»»

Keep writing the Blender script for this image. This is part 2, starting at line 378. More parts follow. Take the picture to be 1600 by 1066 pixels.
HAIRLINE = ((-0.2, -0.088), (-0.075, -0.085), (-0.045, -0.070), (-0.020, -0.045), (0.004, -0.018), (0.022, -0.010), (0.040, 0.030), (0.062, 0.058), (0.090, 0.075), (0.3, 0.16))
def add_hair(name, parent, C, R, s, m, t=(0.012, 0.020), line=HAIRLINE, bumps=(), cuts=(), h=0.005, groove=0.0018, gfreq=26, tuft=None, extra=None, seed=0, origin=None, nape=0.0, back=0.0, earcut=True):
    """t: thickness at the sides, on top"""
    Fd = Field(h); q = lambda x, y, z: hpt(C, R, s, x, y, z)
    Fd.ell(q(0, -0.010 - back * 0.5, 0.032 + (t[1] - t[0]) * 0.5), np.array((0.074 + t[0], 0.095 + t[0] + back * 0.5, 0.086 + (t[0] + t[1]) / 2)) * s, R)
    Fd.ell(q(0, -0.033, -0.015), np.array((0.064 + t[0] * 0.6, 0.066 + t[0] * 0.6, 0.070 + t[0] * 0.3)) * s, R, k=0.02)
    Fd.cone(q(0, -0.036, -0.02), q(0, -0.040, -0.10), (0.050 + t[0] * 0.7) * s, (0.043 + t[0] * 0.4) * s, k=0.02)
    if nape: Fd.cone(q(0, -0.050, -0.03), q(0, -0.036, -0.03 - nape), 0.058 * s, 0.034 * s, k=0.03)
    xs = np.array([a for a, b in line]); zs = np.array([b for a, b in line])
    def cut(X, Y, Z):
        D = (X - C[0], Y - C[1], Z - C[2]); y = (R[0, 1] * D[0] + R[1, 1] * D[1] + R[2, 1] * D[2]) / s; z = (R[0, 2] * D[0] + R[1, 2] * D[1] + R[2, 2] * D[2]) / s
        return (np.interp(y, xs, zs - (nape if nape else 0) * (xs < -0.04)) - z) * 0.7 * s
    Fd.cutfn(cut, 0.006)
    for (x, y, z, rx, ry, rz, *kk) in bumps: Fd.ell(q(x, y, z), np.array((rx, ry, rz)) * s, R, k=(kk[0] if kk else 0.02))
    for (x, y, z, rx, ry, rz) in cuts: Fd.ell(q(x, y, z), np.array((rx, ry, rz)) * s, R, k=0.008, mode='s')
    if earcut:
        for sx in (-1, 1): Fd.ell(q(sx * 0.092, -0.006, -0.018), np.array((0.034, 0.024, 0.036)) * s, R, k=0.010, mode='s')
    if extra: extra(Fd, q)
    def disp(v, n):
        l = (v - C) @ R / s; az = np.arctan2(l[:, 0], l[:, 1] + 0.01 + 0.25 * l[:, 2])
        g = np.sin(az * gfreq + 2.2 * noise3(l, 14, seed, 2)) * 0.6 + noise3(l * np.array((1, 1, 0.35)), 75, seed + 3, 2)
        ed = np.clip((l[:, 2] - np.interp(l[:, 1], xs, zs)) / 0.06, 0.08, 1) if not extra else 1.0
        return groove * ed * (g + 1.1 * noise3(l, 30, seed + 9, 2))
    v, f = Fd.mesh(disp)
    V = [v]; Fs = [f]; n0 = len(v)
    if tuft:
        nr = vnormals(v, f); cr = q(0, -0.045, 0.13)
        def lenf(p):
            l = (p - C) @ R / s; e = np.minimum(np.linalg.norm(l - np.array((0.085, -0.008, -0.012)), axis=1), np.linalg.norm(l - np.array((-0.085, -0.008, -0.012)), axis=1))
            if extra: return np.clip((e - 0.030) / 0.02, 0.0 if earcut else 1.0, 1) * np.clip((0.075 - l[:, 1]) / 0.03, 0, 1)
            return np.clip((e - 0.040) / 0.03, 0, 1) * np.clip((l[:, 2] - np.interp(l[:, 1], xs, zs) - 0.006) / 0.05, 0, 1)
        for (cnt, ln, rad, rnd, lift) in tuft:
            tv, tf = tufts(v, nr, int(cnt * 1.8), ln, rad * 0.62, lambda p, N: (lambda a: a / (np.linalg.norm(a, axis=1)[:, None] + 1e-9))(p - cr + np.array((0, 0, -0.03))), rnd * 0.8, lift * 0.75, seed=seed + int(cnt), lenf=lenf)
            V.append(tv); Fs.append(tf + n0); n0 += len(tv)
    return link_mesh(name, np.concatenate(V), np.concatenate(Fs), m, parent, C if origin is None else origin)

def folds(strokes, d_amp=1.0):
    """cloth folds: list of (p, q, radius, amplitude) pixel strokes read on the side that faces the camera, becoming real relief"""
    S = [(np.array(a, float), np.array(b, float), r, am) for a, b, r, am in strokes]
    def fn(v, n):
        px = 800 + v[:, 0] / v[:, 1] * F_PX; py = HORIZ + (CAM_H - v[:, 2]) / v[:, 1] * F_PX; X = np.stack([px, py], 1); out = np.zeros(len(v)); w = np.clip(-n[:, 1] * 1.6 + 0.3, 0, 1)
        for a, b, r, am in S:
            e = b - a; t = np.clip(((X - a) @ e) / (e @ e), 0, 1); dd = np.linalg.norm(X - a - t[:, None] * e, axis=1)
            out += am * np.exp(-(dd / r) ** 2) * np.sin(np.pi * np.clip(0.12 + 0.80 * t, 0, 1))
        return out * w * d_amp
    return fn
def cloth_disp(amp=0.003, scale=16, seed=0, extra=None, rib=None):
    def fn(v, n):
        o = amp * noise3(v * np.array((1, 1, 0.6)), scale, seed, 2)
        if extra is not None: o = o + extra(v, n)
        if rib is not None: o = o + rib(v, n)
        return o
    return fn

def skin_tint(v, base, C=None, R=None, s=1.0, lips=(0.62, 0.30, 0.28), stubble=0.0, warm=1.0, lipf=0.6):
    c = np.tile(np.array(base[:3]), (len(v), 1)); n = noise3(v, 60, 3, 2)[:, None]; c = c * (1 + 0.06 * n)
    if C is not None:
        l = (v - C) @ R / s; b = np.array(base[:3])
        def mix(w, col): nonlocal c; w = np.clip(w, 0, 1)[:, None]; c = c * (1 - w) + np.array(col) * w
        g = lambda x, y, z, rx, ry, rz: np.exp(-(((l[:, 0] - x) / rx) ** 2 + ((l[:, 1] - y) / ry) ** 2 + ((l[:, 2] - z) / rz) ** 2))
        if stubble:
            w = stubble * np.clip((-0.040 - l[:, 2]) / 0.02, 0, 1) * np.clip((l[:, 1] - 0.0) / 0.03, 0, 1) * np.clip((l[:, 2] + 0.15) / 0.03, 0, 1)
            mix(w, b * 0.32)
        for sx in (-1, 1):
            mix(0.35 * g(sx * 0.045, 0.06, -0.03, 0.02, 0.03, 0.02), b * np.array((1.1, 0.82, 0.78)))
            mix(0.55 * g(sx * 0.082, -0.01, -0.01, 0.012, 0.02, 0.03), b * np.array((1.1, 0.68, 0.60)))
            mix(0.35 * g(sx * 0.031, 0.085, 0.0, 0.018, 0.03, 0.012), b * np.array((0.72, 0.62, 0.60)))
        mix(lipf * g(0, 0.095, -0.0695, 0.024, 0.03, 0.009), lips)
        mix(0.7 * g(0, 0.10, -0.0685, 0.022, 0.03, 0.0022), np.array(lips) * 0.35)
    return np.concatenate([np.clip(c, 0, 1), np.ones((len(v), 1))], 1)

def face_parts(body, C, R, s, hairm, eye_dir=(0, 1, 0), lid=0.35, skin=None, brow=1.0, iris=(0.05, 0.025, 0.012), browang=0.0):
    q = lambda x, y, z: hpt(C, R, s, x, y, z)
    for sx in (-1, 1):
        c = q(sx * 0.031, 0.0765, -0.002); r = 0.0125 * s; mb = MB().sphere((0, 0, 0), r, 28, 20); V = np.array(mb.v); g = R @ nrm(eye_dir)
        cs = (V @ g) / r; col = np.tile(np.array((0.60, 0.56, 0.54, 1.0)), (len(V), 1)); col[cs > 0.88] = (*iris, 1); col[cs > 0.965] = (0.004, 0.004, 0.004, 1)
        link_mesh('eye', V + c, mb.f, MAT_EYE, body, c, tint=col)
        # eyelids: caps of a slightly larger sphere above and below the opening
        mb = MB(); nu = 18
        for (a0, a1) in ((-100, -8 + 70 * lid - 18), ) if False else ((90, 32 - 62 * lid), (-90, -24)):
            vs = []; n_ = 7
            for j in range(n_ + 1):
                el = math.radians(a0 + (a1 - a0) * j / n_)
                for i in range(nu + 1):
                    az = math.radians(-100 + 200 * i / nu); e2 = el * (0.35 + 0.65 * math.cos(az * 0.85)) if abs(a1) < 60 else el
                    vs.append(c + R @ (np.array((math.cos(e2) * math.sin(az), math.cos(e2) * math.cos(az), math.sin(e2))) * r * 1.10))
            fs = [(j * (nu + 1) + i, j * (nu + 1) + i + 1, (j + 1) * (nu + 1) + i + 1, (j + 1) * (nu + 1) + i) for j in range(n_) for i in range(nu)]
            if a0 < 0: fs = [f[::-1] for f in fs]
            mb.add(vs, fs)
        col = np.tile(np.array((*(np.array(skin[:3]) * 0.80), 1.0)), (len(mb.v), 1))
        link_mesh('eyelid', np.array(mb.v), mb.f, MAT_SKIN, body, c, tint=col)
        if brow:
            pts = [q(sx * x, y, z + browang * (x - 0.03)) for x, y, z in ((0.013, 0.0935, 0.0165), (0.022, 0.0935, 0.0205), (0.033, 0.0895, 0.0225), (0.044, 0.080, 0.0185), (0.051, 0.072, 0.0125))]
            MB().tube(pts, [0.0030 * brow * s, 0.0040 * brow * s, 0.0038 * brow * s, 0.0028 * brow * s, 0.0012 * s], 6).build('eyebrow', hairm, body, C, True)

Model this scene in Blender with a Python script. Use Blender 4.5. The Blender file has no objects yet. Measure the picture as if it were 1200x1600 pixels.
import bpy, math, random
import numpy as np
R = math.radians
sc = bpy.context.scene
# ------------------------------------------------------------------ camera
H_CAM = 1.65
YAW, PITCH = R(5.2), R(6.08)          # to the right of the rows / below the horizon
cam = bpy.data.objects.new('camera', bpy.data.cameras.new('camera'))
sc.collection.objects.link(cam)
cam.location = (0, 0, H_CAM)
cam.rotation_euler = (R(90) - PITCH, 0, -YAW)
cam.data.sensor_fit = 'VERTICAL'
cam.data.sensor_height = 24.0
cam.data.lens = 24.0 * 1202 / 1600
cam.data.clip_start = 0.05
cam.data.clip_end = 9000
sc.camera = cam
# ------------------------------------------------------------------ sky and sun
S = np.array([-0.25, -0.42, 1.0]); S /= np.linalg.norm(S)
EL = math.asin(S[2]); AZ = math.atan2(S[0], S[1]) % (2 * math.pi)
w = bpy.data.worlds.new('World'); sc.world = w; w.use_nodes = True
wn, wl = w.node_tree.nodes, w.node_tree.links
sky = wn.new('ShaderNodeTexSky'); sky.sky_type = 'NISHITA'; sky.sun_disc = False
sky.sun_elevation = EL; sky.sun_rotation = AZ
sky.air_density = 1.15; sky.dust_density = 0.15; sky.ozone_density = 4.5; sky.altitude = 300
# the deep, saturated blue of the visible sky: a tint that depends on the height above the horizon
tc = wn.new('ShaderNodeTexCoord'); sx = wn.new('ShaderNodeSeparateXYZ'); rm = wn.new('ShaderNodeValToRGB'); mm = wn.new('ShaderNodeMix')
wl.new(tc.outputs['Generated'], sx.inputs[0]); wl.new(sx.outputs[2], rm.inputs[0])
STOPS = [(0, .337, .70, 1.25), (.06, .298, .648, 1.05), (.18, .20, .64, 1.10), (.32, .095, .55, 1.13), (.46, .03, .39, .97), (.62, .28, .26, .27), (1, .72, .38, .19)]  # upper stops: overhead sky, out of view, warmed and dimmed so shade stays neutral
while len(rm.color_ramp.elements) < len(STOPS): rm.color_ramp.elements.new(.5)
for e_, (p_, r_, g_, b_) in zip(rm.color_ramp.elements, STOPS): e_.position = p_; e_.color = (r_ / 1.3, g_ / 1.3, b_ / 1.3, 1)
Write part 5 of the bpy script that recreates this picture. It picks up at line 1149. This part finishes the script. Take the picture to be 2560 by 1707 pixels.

««

- **Given task**: Only the number is wanted: count the lines of the records that hold the word "Blender".

- **Exercise output**: 2